The state is allowed to give out $15 million to attract semiconductor chip-related companies each year. Between the 2023 and 2028 fiscal years, the state could use a total of $75 million to lure semiconductor chip-related projects.

With the money running out, state economic officials had to get creative with the last tax credits to help Colorado win over some big companies.

All of 2027’s $15 million in semiconductor tax credits was approved on Thursday to go to win Ursa Major for an expansion set to bring 1,850 new jobs to the state.

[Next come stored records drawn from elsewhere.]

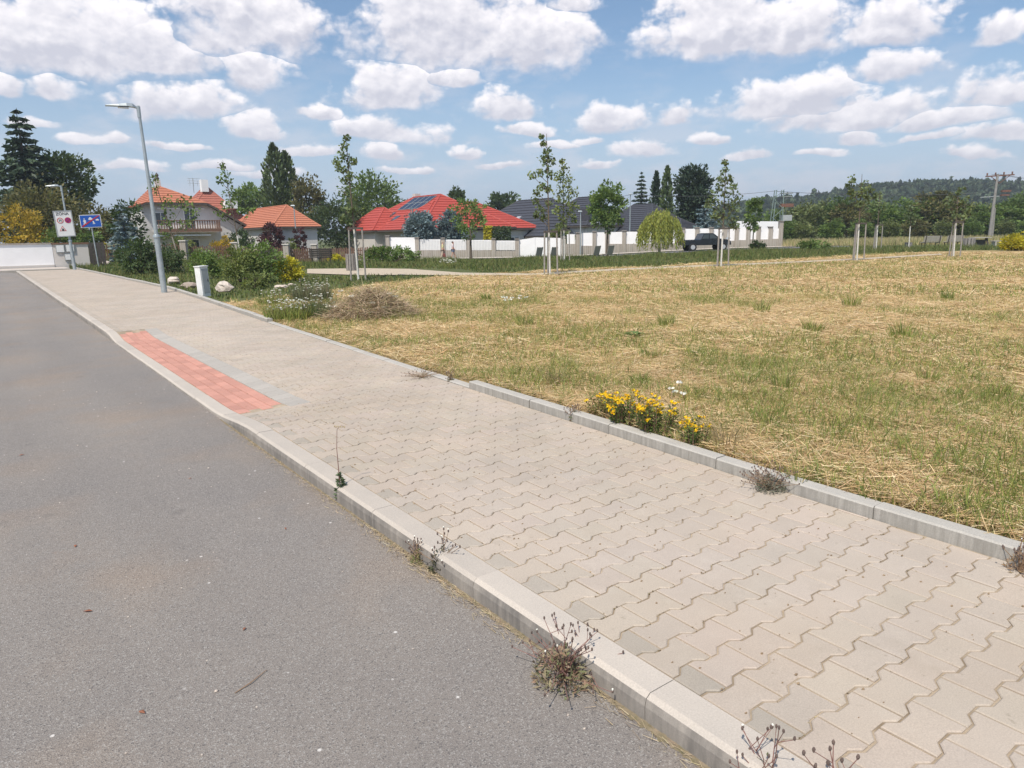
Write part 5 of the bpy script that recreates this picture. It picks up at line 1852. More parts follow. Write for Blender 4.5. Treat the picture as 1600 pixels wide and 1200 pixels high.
# ------------------------------------------------------------------ benches, loungers, bins
def bench(label, px, py, D, w, facing, mat='dark_timber', group='park benches'):
    p = place(px, D)
    t = empty('park_bench', p, facing, label, 'bench', group)
    for i in range(4):
        MB().box((0, -.20 + i * .125, .45), (w, .10, .04)).build('seat_slat', mat, t)
    for i in range(4):
        o = MB().box((0, .0, 0), (w, .032, .095)).build('back_slat', mat, t, (0, .27 + i * .03, .56 + i * .115)); o.rotation_euler = (-.25, 0, 0)
    for s in (-1, 1):
        MB().beam((s * w * .4, -.2, 0), (s * w * .4, -.2, .43), .06, .05).beam((s * w * .4, .22, 0), (s * w * .4, .42, .98), .06, .05).beam((s * w * .4, -.22, .41), (s * w * .4, .26, .41), .05, .04).build('leg', 'dark_timber', t)
    return t


away = -YAW + math.pi                # backrest towards the camera
bench('dark slatted bench seen from behind, left of the tall thin sapling', 500, 415, 41, 1.25, away + .2)
bench('dark slatted bench partly hidden by the shrub bed', 421, 412, 44, 1.1, away)
bench('pale slatted bench, left of the two at the right', 1456, 386, 60, 1.45, away, 'pale_timber')
bench('pale slatted bench, right of the two at the right', 1491, 385, 60, 1.35, away, 'pale_timber')


def lounger(label, px, D, rz):
    p = place(px, D)
    t = empty('park_lounger', p, rz, label, 'lounger', 'slatted loungers on the green')
    for i in range(7):
        MB().box((0, -.35 + i * .13, .34), (.62, .11, .035)).build('seat_slat', 'grey_timber', t)
    for i in range(8):
        o = MB().box((0, 0, 0), (.62, .115, .035)).build('back_slat', 'pale_timber', t, (0, .52 + i * .055, .40 + i * .105)); o.rotation_euler = (1.08, 0, 0)
    for s in (-1, 1):
        MB().beam((s * .24, -.3, 0), (s * .24, -.3, .33), .05).beam((s * .24, .45, 0), (s * .24, .45, .36), .05).beam((s * .24, .46, .34), (s * .24, .92, 1.2), .05).build('leg', 'dark_timber', t)
    return t


for px, D, lab in ((838, 53, 'slatted lounger left of the tall white-stemmed sapling'), (861, 53.5, 'slatted lounger behind the tall white-stemmed sapling'),
                   (928, 54, 'slatted lounger before the white wall gate, left one'), (949, 54.5, 'slatted lounger left of the willow, right one')):
    lounger(lab, px, D, away + .35).scale = (.78, .78, .78)


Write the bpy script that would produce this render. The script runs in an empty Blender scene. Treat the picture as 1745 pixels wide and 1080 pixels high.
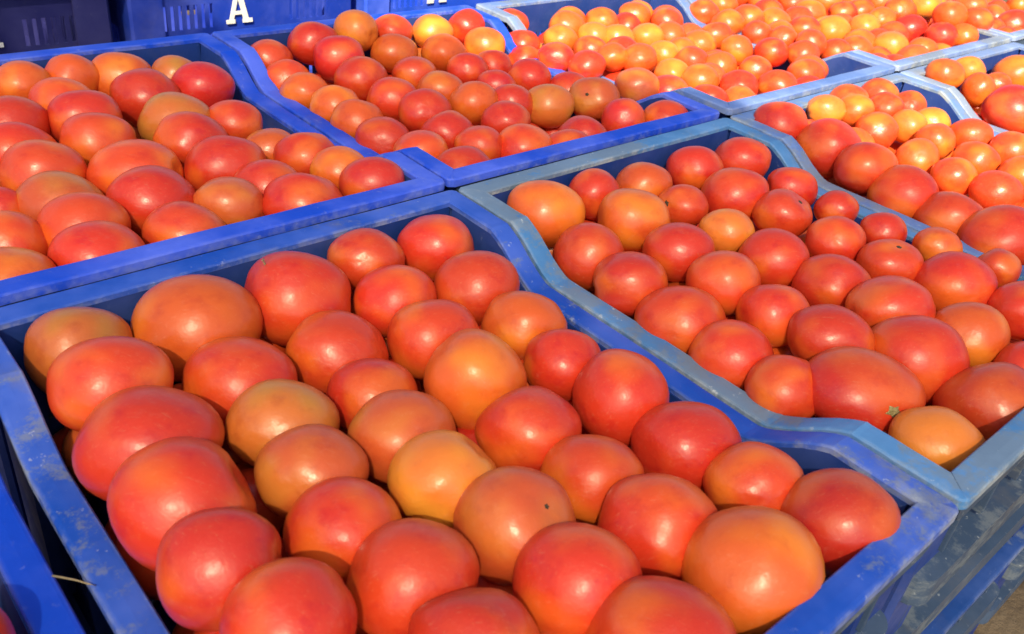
import bpy, bmesh, math, random
import numpy as np
from mathutils import Vector, Matrix

# ------------------------------------------------------------------ scene, camera, sky, sun, exposure
scene = bpy.context.scene
HB = 0.524                                   # height of the crate rims above the ground
RIGHT = Vector((0.748004, -0.655114, 0.106380))
UP = Vector((0.291854, 0.468631, 0.833790))
FWD = Vector((0.596080, 0.592631, -0.541735))
cam_data = bpy.data.cameras.new('camera')
cam = bpy.data.objects.new('camera', cam_data)
scene.collection.objects.link(cam)
M = Matrix((RIGHT, UP, -FWD)).transposed().to_4x4()
M.translation = Vector((-0.48402, -0.57870, 0.351 + HB))
cam.matrix_world = M
cam_data.sensor_fit = 'HORIZONTAL'
cam_data.sensor_width = 36.0
cam_data.lens = 1522.33 / 1745.0 * 36.0
cam_data.clip_start = 0.02
cam_data.clip_end = 500.0
cam_data.dof.use_dof = True
cam_data.dof.focus_distance = 0.78
cam_data.dof.aperture_fstop = 14.0
scene.camera = cam

SUN_ELEV = math.radians(43)
SUN_AZ = math.atan2(-0.72, -0.69)            # compass angle from +Y towards +X
SUN_DIR = Vector((math.sin(SUN_AZ) * math.cos(SUN_ELEV), math.cos(SUN_AZ) * math.cos(SUN_ELEV), math.sin(SUN_ELEV)))
world = bpy.data.worlds.new('World')
scene.world = world
world.use_nodes = True
wn = world.node_tree.nodes
sky = wn.new('ShaderNodeTexSky')
sky.sky_type = 'NISHITA'
sky.sun_disc = False
sky.sun_elevation = SUN_ELEV
sky.sun_rotation = SUN_AZ
sky.air_density = 1.0
sky.dust_density = 3.0
sky.ozone_density = 1.0
world.node_tree.links.new(sky.outputs['Color'], wn['Background'].inputs['Color'])
wn['Background'].inputs['Strength'].default_value = 0.095
sun_data = bpy.data.lights.new('sun', 'SUN')
sun_data.energy = 5.0
sun_data.angle = math.radians(0.53)
sun_data.color = (1.0, 0.86, 0.58)
sun = bpy.data.objects.new('sun', sun_data)
sun.rotation_euler = SUN_DIR.to_track_quat('Z', 'Y').to_euler()
sun.location = SUN_DIR * 20
scene.collection.objects.link(sun)
vs = scene.view_settings
vs.view_transform = 'Standard'
vs.look = 'None'
vs.exposure = 0.92
vs.gamma = 1.0
vs.use_curve_mapping = False

COL = scene.collection
rnd = random.Random(7)

scene.cycles.max_bounces = 7
scene.cycles.diffuse_bounces = 3
scene.cycles.glossy_bounces = 2

# ------------------------------------------------------------------ helpers
def tag(o, label=None, category=None, group=None, kind=None):
    if label: o['label'] = label
    if category: o['category'] = category
    if group: o['group'] = group
    if kind: o['kind'] = kind
    return o

def link(name, mesh, parent=None, loc=None, rot=None, color=None):
    o = bpy.data.objects.new(name, mesh)
    COL.objects.link(o)
    if parent: o.parent = parent
    if loc is not None: o.location = loc
    if rot is not None: o.rotation_euler = rot
    if color is not None: o.color = color
    return o

def mesh_from(name, verts, faces, mat, smooth=False):
    me = bpy.data.meshes.new(name)
    me.from_pydata([tuple(v) for v in verts], [], faces)
    me.update()
    bm = bmesh.new(); bm.from_mesh(me)
    bmesh.ops.recalc_face_normals(bm, faces=bm.faces)
    bm.to_mesh(me); bm.free()
    if smooth:
        for p in me.polygons: p.use_smooth = True
    if mat: me.materials.append(mat)
    return me

def bevel_mesh(me, width, segs=2):
    bm = bmesh.new(); bm.from_mesh(me)
    es = [e for e in bm.edges if len(e.link_faces) == 2 and e.calc_face_angle(0) > math.radians(35)]
    bmesh.ops.bevel(bm, geom=es, offset=width, segments=segs, profile=0.6, affect='EDGES', clamp_overlap=True)
    bm.to_mesh(me); bm.free()
    return me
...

Another $8.6 million is earmarked to go to another local aerospace and defense company, pulling from the $2.26 million left from 2026’s pool of funding as well as 2028’s.

The $9 million for Project Laser will come from the remaining funds from 2028’s budget.

State officials have given each of these three companies a deadline to decide on whether they will choose Colorado or else they’ll return the tax credits back to the pool.

Ursa Major has already committed. Project Laser has until July 2027.

Other projects that have also been allotted the tax credits and haven’t made a formal decision yet could free up some money — and state officials expect some will.

“We know that we will get some back, we don’t know the exact value,” said Daniel Salvetti, the state’s leading semiconductor economic development official, to the commission.

Once some money returns, he said the state plans to go back to the EDC to move some of those credits so the quantum company can use them sooner.

Colorado also has to compete against Chicago for this project, according to the state.

Illinois was the other major quantum region vying against Colorado in 2024 for millions in federal funding and national recognition. It was Colorado that won the second phase of the Biden administration’s tech hub grant program that helped cement the state as a leader in the industry.

Since then, state leaders have pushed to attract more quantum companies to come to Colorado and support the growing industry as one of the state’s more hopeful job creators.

Competition for quantum companies is “heating up very much,” Salvetti said.

“Illinois is one of the biggest competitor states and Chicago has been identified as sort of our counterpoint in all this,” he explained, “even though we do have substantially more companies, workers and investment in that arena.”

Jeff Kraft, the deputy director of Business Funding and Incentives for Colorado’s Office of Economic Development and International Trade, stressed the importance of keeping tax incentive tools available to keep Colorado competitive in high-investment industries such as quantum and aerospace.

“Without tools like that, and by the way, it’ll be up for renewal … we would not have the tools to go out and get unbelievable wins like this,” Kraft said.

The tax program has supported 12 companies, according to OEDIT. It has helped attract up to 4,300 new jobs and $3.2 billion in capital investment.

In addition to Ursa Major’s expansion, it has also been used to support Entegris’ manufacturing center of excellence in Colorado Springs and the Micron MegaLab in Longmont.

“The CHIPS Refundable Tax Credit program has been an effective tool to promote the growth of the semiconductor and advanced industries in Colorado, and interest from businesses continues to exceed available funding,” a spokesperson from OEDIT said in a statement. “We believe that extending the program would contribute to the continued growth of these strategic industries in Colorado.”

It’s still not clear when the program will be up for renewal.

The EDC also approved incentives for another expansion called “Project Shift,” a company specializing in using crop waste to manufacture single-use packaging and food-serving utensils.

The company will get $1.1 million in job growth tax incentives, the state’s primary tool for attracting companies of any industry, if it chooses to expand in the state and create 96 new jobs.

Project Shift is looking to open its flagship manufacturing facility in northeastern Colorado’s Logan County. It’s also considering going across the Atlantic Ocean to Hauts-de-France, the northernmost region of France.

The company is considering supply chain advantages and access to talent for its location, state economic officials said.